山ちゃん、学生寮を出る


(ちょっと失礼します・・・モナカ)
 山ちゃんは、1年後の2月に卒業試験を受ける事に決まった。曲もだいたい決まった。あとは練習に取り組むだけだ。
 学生寮の生活も快適だった。だが、試験に向けて環境を変えたくなった。そこへいい寮ができたとの話があった。そこは住んでいた学生寮がある山のふもとにある。だから大学も少しだけ近くなる。そして町中まではもっと近くなる。なにより山を登らなくてよくなる。その寮は以前は盲人が住んでいたアパートだったらしい。だから名前がそのままブリンデンハウス(盲人の家)という。そしてそこのなによりよかったのは部屋で練習出来た事だ。学生寮だと練習室まで行かなくてはならなかったし、滅多にない事だが練習室がいっぱいだと空くまで待たなければならなかった。それが今度は自室で練習できるのでいつでもすきな時に練習出来た。

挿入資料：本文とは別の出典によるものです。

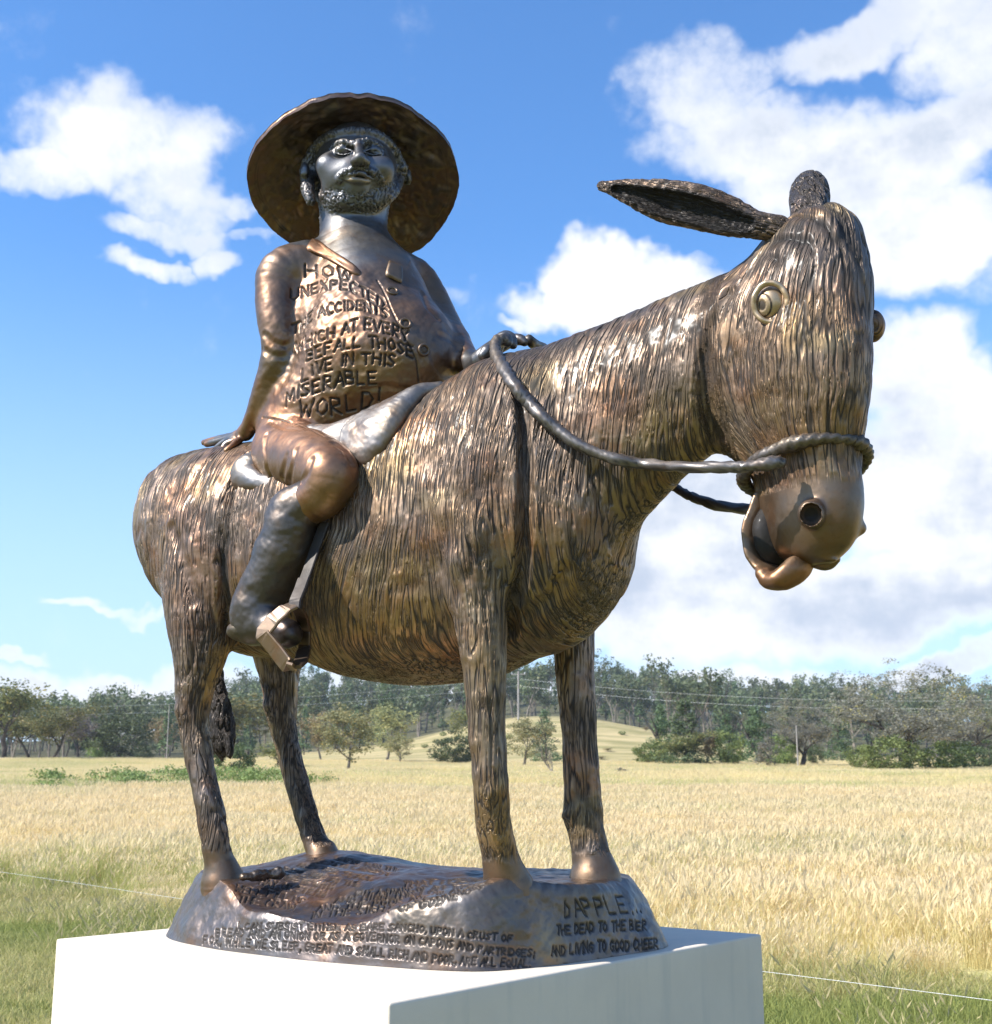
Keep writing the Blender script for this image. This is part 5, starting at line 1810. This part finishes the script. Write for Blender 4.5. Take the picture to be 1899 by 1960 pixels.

それに学生寮はその頃は日本人が10人以上はいた。みんな仲がよくてそれなりに楽しかったが山ちゃんは一人になって集中したかった。もともと山ちゃんは一人っ子でわがままでA型のマイペースだったので、自分の世界を確保したかったのだ。もちろん部屋で自炊も出来た。学生寮は共同キッチンがあって
基本的にはそこで炊事をしなければならなかったが、山ちゃんは部屋に電気コンロと冷蔵庫を置いて部屋で炊事をしていた。だからそれらをそのまま使えばよかったのだ。寮費も光熱費込みで約2万円と学生寮並みに安かった。あえてデメリットをさがすとすれば、学生寮にはシャワーとバスがあったが、そこはシャワーしかない事と、建物が古いので暗いという事、あとはそこが音楽学生寮になってまもないのでまだ学生が少ない事、だから中が閑散としてさみしい事くらいだろうか。ただ、デメリットは山ちゃんにとっては全く問題なしだった。という事で引っ越すことに決めた。